## Problem statement
Gather all lines with the word "GLOOM" in them.

## Supplied material

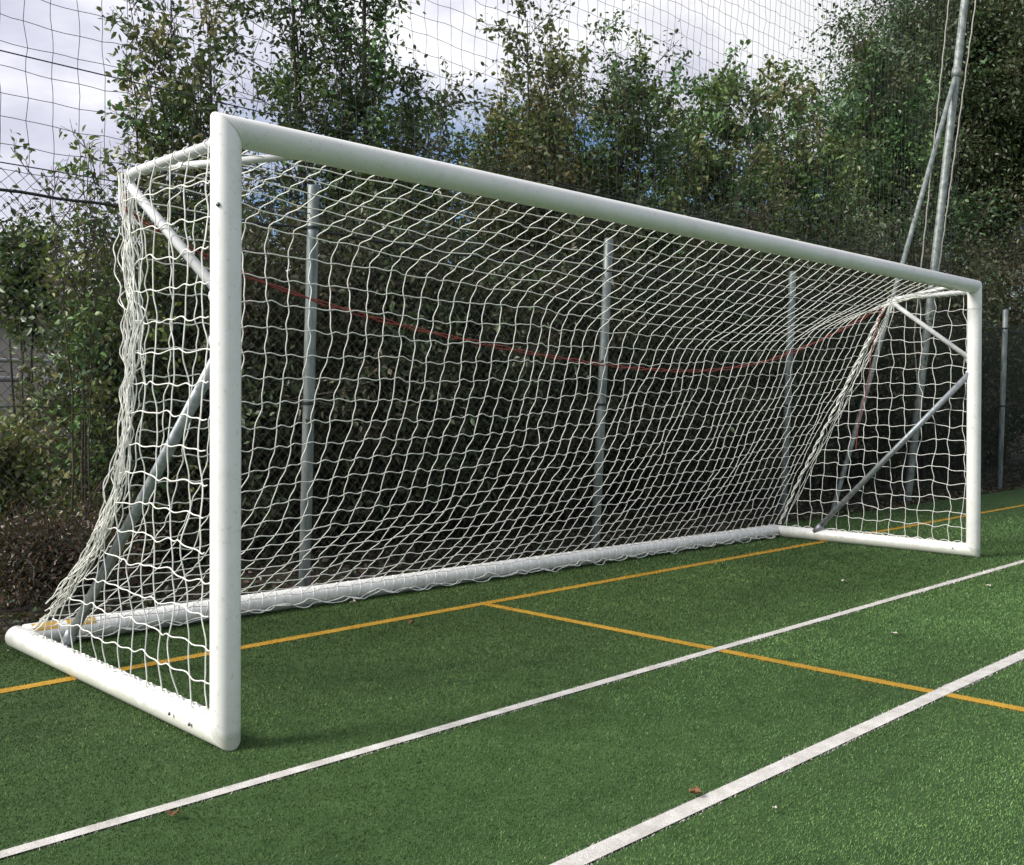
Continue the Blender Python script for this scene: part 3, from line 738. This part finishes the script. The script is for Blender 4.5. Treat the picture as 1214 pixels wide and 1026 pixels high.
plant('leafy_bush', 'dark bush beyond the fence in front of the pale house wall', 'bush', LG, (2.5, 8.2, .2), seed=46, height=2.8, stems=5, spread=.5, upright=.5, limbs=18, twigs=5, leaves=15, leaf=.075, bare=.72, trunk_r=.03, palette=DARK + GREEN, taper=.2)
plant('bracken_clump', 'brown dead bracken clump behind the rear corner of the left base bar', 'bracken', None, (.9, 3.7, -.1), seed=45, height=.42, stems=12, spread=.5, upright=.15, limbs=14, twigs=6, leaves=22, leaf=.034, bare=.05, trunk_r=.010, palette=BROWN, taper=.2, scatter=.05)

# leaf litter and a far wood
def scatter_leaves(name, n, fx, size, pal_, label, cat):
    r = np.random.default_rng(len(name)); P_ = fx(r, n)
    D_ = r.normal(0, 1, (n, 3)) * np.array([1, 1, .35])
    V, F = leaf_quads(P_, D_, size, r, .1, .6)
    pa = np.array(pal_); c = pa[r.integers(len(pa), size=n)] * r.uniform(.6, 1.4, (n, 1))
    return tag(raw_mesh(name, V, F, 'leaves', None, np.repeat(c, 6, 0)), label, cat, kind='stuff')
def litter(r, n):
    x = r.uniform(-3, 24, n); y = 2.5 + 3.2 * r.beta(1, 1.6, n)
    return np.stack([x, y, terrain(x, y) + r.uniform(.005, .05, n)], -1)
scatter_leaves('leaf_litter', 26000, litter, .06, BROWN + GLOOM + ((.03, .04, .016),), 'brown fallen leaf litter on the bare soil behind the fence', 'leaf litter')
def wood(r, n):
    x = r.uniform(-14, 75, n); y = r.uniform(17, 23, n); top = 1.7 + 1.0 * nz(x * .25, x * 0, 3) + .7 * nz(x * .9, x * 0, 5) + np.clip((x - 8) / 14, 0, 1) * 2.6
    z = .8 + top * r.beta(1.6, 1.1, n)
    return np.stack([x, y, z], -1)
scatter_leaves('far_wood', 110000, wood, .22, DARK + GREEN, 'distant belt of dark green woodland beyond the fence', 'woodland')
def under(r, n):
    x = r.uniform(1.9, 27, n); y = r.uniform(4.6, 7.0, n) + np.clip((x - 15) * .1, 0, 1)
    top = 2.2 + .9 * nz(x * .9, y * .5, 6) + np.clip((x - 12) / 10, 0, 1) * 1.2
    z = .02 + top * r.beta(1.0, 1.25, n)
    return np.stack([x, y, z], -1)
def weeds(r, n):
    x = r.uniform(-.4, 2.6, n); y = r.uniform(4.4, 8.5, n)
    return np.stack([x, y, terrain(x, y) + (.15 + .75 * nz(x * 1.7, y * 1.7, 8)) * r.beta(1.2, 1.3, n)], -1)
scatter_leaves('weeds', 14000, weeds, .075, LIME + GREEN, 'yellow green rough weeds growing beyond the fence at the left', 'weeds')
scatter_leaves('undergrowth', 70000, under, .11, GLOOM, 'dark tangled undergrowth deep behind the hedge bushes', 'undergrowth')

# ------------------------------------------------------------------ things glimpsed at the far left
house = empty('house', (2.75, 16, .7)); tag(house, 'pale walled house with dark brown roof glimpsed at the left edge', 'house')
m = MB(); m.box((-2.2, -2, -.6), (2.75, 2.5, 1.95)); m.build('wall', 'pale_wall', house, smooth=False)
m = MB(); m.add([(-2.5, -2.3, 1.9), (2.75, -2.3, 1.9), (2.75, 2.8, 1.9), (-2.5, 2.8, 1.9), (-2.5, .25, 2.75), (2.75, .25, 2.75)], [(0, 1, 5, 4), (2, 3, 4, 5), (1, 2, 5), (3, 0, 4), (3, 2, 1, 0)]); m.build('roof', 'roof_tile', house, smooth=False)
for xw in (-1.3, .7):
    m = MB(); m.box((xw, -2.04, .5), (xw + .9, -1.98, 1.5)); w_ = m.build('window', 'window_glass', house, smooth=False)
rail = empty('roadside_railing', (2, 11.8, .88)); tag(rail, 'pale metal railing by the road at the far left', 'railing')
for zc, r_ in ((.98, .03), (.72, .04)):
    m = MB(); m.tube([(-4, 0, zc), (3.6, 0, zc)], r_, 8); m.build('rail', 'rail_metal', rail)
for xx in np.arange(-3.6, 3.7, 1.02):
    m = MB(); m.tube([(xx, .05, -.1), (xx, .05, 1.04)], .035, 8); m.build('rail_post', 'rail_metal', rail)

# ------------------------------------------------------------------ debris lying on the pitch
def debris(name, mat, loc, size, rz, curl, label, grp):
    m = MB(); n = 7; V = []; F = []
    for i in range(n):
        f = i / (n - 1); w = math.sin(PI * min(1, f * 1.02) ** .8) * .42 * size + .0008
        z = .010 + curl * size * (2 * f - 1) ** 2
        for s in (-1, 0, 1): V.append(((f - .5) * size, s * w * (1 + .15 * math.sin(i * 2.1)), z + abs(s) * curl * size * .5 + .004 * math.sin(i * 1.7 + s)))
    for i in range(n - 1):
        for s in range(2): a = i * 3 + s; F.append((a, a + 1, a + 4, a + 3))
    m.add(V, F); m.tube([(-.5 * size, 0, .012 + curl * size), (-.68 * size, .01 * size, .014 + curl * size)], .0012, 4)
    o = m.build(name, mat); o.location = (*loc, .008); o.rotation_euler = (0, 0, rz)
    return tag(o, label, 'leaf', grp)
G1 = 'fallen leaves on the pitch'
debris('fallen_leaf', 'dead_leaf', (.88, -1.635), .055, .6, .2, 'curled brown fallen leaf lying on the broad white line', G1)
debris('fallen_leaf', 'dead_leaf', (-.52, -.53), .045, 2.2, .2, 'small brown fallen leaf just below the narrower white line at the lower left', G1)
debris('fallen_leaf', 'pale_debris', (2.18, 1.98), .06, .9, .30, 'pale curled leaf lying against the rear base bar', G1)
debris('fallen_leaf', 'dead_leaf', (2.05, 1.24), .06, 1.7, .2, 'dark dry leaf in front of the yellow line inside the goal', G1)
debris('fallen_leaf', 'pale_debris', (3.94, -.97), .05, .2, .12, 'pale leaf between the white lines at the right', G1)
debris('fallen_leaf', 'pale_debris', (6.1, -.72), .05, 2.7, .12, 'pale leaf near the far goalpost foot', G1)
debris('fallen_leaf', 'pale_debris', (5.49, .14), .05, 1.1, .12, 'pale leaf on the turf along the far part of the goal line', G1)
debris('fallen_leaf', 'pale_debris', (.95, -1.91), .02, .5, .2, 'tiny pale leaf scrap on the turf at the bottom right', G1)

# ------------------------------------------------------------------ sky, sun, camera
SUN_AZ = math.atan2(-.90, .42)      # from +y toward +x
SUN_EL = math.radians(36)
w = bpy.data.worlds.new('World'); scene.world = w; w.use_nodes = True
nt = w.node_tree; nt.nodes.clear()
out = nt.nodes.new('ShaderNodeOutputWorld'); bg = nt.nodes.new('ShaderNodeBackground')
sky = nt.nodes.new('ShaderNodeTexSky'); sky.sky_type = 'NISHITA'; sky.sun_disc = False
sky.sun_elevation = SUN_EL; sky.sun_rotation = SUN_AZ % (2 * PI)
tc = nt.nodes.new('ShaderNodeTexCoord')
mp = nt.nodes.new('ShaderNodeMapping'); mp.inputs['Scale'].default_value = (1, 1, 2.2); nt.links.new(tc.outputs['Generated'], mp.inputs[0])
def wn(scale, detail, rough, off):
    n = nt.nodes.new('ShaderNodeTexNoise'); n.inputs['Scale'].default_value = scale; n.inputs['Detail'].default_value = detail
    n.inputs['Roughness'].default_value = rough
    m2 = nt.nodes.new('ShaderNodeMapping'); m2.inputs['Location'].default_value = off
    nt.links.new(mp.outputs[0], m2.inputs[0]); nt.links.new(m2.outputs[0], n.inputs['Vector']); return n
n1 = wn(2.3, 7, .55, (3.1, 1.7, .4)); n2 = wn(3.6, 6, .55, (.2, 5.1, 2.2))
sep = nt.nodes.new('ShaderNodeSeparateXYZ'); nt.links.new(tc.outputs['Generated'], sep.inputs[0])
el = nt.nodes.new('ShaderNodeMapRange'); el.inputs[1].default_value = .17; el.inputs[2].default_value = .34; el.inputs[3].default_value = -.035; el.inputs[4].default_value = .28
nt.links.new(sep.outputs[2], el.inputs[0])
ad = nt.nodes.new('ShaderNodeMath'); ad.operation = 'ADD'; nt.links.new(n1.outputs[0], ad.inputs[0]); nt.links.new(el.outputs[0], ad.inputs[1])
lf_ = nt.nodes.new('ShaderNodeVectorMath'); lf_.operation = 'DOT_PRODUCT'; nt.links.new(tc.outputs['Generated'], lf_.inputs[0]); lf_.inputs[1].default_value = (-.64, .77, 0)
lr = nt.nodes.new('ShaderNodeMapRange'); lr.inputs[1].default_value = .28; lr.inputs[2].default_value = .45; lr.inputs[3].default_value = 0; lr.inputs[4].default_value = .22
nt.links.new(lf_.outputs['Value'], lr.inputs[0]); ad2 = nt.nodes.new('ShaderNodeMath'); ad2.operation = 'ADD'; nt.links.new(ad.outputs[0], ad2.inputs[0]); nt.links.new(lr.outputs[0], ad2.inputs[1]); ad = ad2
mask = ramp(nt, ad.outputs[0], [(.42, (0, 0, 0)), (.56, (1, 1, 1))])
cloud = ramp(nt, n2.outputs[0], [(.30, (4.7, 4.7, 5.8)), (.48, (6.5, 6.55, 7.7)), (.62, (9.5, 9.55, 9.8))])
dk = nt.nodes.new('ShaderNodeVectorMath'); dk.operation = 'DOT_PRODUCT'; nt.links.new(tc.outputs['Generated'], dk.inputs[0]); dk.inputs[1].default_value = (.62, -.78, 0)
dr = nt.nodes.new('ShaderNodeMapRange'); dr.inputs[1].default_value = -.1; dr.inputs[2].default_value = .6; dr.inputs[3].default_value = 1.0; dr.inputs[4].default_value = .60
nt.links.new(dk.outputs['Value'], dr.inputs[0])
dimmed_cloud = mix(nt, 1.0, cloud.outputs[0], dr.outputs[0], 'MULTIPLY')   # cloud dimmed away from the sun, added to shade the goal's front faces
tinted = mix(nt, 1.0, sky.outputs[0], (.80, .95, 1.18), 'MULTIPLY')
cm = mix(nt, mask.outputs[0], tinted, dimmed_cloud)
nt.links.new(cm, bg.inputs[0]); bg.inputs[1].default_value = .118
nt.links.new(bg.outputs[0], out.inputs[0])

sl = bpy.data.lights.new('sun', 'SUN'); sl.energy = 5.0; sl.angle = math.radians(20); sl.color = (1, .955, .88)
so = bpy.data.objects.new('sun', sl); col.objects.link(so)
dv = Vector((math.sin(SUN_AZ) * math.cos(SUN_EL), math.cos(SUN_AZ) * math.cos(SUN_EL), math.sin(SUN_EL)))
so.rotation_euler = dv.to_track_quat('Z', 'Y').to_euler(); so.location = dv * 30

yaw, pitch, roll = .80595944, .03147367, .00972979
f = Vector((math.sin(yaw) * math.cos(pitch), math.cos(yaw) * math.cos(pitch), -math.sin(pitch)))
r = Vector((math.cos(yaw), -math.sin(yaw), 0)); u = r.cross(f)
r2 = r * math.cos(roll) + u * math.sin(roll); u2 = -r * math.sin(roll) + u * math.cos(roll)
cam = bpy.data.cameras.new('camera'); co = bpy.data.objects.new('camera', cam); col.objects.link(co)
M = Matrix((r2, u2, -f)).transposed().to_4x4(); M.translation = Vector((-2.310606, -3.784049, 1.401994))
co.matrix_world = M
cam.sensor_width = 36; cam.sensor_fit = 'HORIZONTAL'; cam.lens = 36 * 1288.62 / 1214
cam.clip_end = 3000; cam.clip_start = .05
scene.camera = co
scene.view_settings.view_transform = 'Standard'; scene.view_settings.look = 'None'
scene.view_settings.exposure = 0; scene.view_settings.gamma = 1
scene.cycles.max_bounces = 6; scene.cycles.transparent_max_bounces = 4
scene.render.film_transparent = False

## Finished exercise
scatter_leaves('leaf_litter', 26000, litter, .06, BROWN + GLOOM + ((.03, .04, .016),), 'brown fallen leaf litter on the bare soil behind the fence', 'leaf litter')
scatter_leaves('undergrowth', 70000, under, .11, GLOOM, 'dark tangled undergrowth deep behind the hedge bushes', 'undergrowth')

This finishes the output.